GOAL: Wherever the word "Python" appears in a line, extract that line.

SUPPLIED DATA:
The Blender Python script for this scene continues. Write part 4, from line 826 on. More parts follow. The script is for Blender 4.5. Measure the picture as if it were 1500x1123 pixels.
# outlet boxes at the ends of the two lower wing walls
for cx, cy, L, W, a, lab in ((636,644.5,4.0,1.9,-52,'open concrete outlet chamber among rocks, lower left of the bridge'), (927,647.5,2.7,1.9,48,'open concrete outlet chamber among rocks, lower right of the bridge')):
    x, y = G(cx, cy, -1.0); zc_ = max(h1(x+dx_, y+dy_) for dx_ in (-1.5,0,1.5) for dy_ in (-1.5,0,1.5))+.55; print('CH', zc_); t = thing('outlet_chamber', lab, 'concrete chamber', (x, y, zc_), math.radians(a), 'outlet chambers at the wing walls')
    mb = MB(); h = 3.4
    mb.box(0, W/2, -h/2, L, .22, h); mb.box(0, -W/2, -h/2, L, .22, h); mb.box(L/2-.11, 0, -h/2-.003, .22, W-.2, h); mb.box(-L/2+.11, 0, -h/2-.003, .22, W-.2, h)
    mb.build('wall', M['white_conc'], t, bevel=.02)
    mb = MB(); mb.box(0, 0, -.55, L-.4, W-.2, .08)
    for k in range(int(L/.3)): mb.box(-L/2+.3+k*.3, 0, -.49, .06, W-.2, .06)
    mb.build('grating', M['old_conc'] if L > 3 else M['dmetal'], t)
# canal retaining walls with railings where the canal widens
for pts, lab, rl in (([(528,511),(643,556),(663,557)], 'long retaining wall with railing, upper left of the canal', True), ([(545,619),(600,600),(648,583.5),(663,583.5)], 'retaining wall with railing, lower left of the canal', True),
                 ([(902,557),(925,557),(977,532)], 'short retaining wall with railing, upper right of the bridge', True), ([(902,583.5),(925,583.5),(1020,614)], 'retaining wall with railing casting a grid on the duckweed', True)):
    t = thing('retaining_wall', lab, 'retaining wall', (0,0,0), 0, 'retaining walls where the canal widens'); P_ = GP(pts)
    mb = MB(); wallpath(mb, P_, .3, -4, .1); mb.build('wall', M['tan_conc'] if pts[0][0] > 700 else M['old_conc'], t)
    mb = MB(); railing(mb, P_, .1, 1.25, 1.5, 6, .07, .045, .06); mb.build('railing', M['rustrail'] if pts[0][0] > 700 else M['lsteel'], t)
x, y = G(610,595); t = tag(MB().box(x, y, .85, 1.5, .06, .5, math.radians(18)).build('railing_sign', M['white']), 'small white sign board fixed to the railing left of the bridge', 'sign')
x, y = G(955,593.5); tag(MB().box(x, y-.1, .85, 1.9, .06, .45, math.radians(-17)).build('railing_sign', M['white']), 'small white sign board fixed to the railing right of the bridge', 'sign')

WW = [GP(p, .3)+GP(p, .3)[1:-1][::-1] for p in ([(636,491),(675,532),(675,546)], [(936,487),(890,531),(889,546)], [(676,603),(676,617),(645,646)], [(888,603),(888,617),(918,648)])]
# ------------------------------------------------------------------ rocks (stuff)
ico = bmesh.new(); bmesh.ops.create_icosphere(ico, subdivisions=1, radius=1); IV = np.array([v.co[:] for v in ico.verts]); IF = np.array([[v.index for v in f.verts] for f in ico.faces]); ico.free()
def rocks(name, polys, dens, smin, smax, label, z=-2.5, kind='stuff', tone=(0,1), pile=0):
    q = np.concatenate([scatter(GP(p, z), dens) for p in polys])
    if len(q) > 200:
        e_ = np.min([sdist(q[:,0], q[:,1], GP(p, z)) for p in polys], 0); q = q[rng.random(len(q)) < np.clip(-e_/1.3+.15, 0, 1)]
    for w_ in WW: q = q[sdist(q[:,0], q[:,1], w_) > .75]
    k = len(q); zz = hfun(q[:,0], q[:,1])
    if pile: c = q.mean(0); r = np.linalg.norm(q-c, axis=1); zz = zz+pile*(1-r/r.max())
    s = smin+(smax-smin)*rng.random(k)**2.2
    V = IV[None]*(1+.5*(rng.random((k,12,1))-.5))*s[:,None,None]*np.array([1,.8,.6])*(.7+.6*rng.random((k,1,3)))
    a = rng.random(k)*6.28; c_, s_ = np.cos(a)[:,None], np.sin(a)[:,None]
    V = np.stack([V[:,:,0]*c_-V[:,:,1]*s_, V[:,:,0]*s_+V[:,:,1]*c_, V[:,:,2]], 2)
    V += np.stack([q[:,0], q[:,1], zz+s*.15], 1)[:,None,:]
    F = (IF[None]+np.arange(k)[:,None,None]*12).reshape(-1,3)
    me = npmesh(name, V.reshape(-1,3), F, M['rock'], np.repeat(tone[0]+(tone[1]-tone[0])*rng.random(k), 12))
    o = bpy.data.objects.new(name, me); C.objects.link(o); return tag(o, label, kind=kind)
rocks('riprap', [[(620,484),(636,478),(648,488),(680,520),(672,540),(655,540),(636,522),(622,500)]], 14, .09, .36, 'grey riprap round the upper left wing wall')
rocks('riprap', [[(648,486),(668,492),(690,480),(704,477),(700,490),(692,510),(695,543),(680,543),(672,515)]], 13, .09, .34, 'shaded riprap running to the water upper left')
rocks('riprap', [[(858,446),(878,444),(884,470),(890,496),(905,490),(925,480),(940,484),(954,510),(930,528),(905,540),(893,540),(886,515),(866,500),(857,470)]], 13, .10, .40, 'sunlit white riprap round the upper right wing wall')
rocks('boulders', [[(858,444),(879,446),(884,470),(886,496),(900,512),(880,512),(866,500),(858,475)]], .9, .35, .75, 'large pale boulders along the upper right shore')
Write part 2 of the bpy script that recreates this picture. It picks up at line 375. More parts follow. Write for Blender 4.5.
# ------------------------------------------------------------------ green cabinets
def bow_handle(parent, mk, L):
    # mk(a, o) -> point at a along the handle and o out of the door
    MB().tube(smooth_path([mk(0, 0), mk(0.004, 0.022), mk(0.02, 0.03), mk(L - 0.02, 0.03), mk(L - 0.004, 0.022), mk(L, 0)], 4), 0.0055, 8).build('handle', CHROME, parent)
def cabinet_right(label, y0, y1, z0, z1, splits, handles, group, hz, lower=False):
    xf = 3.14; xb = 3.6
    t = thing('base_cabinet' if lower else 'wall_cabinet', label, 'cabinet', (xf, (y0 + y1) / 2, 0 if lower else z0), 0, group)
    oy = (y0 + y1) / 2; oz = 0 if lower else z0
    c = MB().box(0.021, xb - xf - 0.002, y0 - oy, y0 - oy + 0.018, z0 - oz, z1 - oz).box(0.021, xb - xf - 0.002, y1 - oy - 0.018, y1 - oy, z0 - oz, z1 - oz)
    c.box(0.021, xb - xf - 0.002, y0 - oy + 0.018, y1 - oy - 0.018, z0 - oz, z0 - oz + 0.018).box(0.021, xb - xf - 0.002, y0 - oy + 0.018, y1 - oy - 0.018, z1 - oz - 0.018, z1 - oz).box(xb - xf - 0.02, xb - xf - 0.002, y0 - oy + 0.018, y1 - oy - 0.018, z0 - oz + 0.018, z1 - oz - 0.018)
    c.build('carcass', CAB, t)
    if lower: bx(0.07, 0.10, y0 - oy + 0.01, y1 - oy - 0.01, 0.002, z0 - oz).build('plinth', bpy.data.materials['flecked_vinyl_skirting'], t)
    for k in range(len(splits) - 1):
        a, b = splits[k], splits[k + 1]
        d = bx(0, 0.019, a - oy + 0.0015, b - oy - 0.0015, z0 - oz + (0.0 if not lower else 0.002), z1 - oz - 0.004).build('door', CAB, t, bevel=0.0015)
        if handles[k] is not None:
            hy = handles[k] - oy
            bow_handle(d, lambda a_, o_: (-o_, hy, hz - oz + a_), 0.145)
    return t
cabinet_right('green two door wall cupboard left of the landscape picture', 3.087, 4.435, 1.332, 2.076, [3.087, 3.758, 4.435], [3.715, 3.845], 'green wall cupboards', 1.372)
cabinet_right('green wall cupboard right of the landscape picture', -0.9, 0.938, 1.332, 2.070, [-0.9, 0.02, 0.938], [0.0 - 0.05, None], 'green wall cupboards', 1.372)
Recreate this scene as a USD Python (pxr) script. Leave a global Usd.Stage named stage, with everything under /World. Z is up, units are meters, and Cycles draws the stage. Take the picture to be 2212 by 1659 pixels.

EXPECTED ANSWER:
The Blender Python script for this scene continues. Write part 4, from line 826 on. More parts follow. The script is for Blender 4.5. Measure the picture as if it were 1500x1123 pixels.
Recreate this scene as a USD Python (pxr) script. Leave a global Usd.Stage named stage, with everything under /World. Z is up, units are meters, and Cycles draws the stage. Take the picture to be 2212 by 1659 pixels.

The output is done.